§ **EXERCISE TASK**
Write out only the span of lines that begins at the line with "What Blender Python" and ends at the line with "COL = SC.collection". Keep both end lines, word for word.
((
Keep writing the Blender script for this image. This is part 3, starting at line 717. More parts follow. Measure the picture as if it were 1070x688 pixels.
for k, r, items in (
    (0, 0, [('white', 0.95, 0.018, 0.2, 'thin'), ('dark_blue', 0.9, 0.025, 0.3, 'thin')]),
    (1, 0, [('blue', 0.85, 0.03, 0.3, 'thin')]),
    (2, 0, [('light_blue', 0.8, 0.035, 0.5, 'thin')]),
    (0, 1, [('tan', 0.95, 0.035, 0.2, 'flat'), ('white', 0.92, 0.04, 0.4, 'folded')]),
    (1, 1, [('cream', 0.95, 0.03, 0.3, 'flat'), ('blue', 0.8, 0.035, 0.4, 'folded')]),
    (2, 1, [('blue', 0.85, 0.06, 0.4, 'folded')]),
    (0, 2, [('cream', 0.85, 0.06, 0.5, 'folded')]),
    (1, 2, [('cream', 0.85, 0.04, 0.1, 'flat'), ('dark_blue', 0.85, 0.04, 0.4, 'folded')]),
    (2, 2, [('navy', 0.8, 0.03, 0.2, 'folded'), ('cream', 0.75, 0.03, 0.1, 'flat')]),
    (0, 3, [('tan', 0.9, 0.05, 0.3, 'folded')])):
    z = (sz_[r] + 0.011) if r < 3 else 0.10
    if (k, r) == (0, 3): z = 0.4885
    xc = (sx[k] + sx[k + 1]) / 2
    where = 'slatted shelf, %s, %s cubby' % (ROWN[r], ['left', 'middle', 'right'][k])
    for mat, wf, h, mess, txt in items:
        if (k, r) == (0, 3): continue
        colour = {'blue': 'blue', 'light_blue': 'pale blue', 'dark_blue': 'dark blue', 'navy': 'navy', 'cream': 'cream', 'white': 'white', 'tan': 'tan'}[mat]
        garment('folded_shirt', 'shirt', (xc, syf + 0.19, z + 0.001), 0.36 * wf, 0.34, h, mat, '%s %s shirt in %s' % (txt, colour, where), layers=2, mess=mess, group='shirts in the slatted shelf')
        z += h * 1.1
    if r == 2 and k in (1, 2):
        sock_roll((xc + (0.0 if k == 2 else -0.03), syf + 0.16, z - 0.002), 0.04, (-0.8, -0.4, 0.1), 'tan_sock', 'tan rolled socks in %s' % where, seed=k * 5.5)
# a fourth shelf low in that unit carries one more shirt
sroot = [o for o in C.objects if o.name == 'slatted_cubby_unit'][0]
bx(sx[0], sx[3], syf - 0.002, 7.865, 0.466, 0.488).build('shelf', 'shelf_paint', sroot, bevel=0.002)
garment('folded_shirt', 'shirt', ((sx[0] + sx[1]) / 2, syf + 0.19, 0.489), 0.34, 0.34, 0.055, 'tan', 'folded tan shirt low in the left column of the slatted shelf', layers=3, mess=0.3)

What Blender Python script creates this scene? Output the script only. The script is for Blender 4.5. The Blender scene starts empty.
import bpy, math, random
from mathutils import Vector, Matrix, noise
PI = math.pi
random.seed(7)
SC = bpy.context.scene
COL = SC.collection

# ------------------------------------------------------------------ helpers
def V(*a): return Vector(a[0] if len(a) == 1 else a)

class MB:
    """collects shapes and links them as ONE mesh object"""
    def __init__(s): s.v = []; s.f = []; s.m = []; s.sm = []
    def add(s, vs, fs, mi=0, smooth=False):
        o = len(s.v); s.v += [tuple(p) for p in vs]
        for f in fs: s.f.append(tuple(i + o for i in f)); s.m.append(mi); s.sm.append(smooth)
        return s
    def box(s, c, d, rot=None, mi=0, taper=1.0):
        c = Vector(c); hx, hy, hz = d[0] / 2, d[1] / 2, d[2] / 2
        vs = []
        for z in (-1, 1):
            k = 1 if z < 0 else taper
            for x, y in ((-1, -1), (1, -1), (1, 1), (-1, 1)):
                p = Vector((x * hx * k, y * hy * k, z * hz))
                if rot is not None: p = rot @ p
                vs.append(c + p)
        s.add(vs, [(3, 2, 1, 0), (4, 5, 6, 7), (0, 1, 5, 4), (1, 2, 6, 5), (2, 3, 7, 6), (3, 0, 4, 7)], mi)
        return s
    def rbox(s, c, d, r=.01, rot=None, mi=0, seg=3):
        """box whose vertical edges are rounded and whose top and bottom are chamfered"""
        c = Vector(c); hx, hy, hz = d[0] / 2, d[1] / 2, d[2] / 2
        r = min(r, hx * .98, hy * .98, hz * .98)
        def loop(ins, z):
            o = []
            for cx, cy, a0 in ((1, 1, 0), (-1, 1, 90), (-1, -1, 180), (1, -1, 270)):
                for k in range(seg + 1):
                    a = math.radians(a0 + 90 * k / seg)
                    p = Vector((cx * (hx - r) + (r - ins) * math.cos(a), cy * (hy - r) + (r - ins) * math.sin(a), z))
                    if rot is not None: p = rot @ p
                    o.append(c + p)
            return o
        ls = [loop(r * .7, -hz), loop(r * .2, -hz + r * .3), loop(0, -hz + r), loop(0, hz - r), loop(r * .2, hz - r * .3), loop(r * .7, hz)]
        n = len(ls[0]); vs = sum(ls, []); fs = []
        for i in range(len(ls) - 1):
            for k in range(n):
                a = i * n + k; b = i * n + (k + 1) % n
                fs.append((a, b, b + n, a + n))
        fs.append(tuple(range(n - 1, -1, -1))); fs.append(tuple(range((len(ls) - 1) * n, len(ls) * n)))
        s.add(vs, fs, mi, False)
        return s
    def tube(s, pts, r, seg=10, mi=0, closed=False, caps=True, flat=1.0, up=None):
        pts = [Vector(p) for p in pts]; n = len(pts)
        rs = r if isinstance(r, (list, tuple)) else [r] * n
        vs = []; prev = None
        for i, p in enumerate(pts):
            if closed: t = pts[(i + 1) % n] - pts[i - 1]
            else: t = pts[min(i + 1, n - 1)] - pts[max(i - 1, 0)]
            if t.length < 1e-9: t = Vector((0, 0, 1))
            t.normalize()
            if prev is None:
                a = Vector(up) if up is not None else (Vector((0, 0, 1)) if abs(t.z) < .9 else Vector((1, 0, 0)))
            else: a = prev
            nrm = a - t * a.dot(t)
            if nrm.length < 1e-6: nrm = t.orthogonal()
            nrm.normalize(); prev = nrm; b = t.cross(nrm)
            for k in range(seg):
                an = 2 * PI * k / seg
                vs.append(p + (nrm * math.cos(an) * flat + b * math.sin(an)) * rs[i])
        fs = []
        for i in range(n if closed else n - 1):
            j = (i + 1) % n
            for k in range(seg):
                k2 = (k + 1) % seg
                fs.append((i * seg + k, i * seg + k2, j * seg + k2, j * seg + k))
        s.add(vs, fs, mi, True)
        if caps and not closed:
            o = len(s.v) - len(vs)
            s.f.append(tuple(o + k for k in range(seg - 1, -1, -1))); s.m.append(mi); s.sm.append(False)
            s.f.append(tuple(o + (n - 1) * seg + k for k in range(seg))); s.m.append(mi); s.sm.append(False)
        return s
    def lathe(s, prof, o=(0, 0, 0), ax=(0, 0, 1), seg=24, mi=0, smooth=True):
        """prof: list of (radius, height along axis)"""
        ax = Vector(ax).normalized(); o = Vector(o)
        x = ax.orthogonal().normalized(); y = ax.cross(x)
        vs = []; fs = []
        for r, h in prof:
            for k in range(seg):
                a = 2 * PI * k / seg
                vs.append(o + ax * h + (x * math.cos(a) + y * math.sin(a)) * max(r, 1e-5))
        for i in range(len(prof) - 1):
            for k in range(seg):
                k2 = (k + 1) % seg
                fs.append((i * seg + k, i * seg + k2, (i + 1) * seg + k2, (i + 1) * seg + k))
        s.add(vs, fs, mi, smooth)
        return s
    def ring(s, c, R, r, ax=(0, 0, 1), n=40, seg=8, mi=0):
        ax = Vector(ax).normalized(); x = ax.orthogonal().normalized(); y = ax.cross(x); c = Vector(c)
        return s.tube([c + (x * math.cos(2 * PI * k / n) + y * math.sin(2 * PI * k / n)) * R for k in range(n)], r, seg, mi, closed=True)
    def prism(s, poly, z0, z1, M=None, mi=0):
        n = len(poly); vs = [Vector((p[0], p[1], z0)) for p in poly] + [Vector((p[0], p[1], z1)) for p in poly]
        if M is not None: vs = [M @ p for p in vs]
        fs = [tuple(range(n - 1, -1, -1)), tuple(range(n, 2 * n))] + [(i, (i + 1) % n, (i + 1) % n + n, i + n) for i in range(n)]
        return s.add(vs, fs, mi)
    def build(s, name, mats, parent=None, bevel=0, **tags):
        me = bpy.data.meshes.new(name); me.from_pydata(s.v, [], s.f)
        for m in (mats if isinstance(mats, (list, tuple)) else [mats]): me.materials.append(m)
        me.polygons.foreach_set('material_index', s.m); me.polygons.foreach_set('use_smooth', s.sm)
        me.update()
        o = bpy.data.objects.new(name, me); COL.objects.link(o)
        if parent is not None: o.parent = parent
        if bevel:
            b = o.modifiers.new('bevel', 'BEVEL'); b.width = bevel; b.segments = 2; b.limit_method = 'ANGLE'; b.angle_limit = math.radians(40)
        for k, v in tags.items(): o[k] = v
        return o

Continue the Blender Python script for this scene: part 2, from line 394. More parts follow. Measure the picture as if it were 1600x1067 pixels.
))
§ **WRITTEN RESPONSE**
What Blender Python script creates this scene? Output the script only. The script is for Blender 4.5. The Blender scene starts empty.
import bpy, math, random
from mathutils import Vector, Matrix, noise
PI = math.pi
random.seed(7)
SC = bpy.context.scene
COL = SC.collection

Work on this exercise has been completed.